Dark Souls: The Hard Bits
Well, the game is finally earning its reputation. Getting through Anor Londo is proving tricky, and it’s because this is where the game stops letting you overwhelm problems by upping your stats. There’s been the occasional bottomless precipice providing the possibility of instant death in most of the game’s zones, but they’re usually passive hazards, only really dangerous if you take stupid risks near them. But here, in the rooftops and ledges of the lost city, the game actively aims for death by cheap shot — specifically, shots from a pair of archers on ledges above you, out of reach of my own bow. My shield can block their arrows, but the impact still pushes me backward.
The worst part is the extent to which you’re locked in at this point. That is, there’s always a possibility of leaving Anor Londo and satisfying your desire for forward progress somewhere else, but the game discourages it: backtracking would involve going back through Sen’s Fortress, a place full of its own perilous pitfalls. Come to think of it, the game made attempts at pushing me off ledges there as well, using pendulums swinging across catwalks, but their regularity made them fairly easy to avoid and, in some cases, survivable, the fall being simply a setback. Still, it means there’s no “just give up for now and do easy stuff for a while” option. The nearest friendly bonfire is a long way off. I remember feeling similarly trapped in Blighttown, where the way back was confusing enough that I genuinely didn’t know how to navigate it, but I figured it out eventually. Here, though, there’s another factor: dialogue with the Anor Londo fire keeper suggests that I might be nearing the point where I get the fast-travel option, which would make backtracking the hard way particularly silly.

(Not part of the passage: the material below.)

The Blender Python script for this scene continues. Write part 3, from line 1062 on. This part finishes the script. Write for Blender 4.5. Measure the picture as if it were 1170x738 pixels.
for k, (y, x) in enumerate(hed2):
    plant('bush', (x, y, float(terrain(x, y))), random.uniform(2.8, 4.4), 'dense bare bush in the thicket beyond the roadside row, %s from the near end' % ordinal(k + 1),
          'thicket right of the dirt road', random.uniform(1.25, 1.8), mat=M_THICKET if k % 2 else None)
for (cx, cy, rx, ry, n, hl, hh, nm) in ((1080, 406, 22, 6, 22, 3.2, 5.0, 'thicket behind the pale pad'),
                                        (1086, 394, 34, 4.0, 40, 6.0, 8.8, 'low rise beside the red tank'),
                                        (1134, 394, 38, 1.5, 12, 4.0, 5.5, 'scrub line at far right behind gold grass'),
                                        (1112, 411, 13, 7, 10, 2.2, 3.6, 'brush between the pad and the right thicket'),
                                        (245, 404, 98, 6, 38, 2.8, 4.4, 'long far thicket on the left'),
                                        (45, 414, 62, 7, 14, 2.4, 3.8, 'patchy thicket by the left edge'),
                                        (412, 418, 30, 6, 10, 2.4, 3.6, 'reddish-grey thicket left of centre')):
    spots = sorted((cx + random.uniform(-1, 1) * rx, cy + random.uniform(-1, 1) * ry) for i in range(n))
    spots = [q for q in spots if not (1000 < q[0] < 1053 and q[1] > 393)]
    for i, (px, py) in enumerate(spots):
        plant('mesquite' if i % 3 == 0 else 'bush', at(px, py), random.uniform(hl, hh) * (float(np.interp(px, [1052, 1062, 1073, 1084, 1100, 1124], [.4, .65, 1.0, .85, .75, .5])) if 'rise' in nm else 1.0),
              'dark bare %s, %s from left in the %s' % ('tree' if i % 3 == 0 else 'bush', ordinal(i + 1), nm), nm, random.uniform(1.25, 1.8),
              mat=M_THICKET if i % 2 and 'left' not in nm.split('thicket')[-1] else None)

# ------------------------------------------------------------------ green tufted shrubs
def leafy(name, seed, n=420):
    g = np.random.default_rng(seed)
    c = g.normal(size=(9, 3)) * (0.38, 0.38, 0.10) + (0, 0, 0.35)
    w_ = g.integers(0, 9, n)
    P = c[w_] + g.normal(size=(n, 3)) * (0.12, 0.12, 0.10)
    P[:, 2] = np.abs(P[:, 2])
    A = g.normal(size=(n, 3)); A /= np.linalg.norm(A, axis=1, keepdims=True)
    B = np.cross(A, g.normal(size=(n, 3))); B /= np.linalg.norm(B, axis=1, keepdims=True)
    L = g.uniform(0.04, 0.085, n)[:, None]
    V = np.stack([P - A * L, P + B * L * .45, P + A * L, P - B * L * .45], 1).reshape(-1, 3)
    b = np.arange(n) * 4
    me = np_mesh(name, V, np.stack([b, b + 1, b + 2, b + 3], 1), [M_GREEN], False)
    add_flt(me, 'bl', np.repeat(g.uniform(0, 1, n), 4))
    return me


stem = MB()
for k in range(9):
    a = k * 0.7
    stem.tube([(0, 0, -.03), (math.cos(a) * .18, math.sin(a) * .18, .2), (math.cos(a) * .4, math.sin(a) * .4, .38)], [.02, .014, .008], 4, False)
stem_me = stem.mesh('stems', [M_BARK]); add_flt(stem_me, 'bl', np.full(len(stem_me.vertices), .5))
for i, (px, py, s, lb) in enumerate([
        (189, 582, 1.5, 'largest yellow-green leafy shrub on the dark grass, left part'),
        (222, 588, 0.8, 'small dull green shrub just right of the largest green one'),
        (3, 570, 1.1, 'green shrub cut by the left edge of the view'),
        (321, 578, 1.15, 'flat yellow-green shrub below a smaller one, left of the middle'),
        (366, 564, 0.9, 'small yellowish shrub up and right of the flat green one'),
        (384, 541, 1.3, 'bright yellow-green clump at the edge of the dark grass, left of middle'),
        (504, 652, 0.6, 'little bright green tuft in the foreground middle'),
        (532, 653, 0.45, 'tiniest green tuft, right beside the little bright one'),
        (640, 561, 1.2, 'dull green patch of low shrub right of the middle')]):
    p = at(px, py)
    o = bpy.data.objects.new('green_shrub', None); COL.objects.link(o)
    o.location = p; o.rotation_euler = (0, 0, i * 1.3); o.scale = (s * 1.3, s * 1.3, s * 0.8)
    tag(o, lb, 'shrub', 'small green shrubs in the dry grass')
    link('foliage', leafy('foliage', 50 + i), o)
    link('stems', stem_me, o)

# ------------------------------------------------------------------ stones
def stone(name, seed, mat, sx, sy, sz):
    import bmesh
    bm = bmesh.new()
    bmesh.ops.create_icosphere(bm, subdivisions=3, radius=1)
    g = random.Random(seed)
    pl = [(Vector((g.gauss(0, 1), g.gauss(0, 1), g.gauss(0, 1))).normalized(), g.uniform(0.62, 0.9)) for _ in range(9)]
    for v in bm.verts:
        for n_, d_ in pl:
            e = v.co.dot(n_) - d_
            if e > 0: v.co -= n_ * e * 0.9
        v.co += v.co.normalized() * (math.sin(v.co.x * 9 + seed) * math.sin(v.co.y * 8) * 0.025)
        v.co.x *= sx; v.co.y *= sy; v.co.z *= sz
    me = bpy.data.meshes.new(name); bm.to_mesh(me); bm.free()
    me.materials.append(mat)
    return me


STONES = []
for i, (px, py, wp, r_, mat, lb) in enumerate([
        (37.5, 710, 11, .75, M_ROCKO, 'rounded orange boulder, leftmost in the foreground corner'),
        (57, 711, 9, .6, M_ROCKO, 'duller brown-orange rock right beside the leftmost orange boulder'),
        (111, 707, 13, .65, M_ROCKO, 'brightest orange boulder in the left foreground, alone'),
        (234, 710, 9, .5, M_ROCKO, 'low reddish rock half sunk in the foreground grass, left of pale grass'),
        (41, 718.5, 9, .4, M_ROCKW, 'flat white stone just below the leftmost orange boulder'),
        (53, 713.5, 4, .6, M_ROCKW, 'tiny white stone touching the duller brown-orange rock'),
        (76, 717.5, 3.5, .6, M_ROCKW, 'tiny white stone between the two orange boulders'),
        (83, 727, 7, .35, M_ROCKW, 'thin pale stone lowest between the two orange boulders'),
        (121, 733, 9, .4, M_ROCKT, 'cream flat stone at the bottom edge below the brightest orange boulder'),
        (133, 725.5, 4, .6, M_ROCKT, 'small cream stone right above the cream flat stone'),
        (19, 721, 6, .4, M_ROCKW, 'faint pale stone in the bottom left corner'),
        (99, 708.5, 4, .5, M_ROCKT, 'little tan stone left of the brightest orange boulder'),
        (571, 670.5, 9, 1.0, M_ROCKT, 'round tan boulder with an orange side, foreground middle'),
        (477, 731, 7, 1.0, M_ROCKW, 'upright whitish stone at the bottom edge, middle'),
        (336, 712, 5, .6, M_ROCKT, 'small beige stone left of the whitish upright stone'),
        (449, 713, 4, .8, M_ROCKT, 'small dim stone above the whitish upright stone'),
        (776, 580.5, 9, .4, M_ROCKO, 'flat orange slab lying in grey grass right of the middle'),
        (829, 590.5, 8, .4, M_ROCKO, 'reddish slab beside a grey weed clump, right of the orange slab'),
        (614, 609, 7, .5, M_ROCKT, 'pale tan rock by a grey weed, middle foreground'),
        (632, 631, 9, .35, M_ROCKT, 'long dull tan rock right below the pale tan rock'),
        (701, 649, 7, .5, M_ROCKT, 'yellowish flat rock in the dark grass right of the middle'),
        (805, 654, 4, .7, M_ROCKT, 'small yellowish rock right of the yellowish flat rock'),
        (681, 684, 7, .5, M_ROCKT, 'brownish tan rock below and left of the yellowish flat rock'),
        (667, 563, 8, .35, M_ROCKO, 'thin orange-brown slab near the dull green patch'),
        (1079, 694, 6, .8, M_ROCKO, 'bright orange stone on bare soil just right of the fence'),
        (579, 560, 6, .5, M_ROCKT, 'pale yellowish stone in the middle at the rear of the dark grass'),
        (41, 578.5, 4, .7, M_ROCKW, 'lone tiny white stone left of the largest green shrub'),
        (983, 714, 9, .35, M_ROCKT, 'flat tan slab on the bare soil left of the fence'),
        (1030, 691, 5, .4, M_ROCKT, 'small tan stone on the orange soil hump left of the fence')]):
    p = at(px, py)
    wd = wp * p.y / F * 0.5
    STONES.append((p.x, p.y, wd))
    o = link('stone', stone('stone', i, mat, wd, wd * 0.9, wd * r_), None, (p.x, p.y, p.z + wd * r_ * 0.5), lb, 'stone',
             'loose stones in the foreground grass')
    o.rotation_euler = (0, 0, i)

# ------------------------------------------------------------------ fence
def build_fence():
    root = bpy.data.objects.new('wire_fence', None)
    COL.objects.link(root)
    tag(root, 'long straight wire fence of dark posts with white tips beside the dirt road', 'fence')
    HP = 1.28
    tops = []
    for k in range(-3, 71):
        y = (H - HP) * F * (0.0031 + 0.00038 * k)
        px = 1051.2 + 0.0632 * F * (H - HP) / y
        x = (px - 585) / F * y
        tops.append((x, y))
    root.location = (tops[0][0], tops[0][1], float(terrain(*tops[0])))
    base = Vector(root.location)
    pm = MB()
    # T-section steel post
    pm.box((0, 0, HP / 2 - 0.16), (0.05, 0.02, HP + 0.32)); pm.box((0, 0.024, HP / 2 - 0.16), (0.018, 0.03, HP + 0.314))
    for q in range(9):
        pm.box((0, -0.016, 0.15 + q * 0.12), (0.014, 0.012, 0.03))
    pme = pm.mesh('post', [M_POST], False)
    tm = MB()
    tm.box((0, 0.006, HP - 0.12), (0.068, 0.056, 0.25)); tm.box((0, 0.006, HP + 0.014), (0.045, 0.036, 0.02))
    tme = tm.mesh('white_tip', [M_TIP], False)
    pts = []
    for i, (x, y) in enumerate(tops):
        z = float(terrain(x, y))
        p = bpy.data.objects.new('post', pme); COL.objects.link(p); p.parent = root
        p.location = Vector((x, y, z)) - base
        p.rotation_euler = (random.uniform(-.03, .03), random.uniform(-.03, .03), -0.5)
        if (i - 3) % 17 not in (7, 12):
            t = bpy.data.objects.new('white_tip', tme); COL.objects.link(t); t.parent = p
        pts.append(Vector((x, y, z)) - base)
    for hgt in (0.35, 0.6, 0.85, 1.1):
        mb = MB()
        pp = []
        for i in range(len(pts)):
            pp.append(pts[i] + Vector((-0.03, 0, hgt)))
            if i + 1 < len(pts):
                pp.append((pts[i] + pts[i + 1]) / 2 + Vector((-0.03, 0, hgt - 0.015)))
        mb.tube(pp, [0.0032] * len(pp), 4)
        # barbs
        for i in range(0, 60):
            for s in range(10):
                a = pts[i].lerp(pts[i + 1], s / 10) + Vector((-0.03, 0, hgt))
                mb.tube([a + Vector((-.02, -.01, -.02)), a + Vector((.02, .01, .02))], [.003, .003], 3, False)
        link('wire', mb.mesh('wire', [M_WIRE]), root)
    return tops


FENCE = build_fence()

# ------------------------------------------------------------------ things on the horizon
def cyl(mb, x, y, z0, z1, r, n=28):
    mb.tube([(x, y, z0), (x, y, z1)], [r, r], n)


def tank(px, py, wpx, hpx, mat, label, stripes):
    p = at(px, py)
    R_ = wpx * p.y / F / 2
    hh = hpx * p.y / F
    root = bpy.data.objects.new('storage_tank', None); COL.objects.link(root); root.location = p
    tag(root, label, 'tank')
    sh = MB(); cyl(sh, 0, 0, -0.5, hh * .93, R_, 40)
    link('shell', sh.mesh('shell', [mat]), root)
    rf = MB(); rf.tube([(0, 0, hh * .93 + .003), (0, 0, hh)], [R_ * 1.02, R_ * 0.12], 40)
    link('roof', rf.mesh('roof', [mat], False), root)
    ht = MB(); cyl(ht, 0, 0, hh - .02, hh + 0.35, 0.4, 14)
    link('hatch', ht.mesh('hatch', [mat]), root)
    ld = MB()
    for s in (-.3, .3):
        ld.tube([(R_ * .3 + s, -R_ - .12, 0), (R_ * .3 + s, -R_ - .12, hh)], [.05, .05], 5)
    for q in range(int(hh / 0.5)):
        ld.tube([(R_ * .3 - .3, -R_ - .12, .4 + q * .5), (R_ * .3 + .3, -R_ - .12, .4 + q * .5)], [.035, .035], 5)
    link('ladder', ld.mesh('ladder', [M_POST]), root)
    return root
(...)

Checking out the web for tips, I find that this section is one of two points that people seem to find particularly sadistic. The other is the goat-skull-headed Capra Demon, which gates passage to the Depths. The Capra Demon comes at you fast and hard in an enclosed space, accompanied by a pair of attack dogs to keep the encounter from being too simple. I managed to beat the Capra Demon in something like three tries, but I have no idea how. It certainly wasn’t through any kind of clever strategy or planning. I think it was basically a fluke.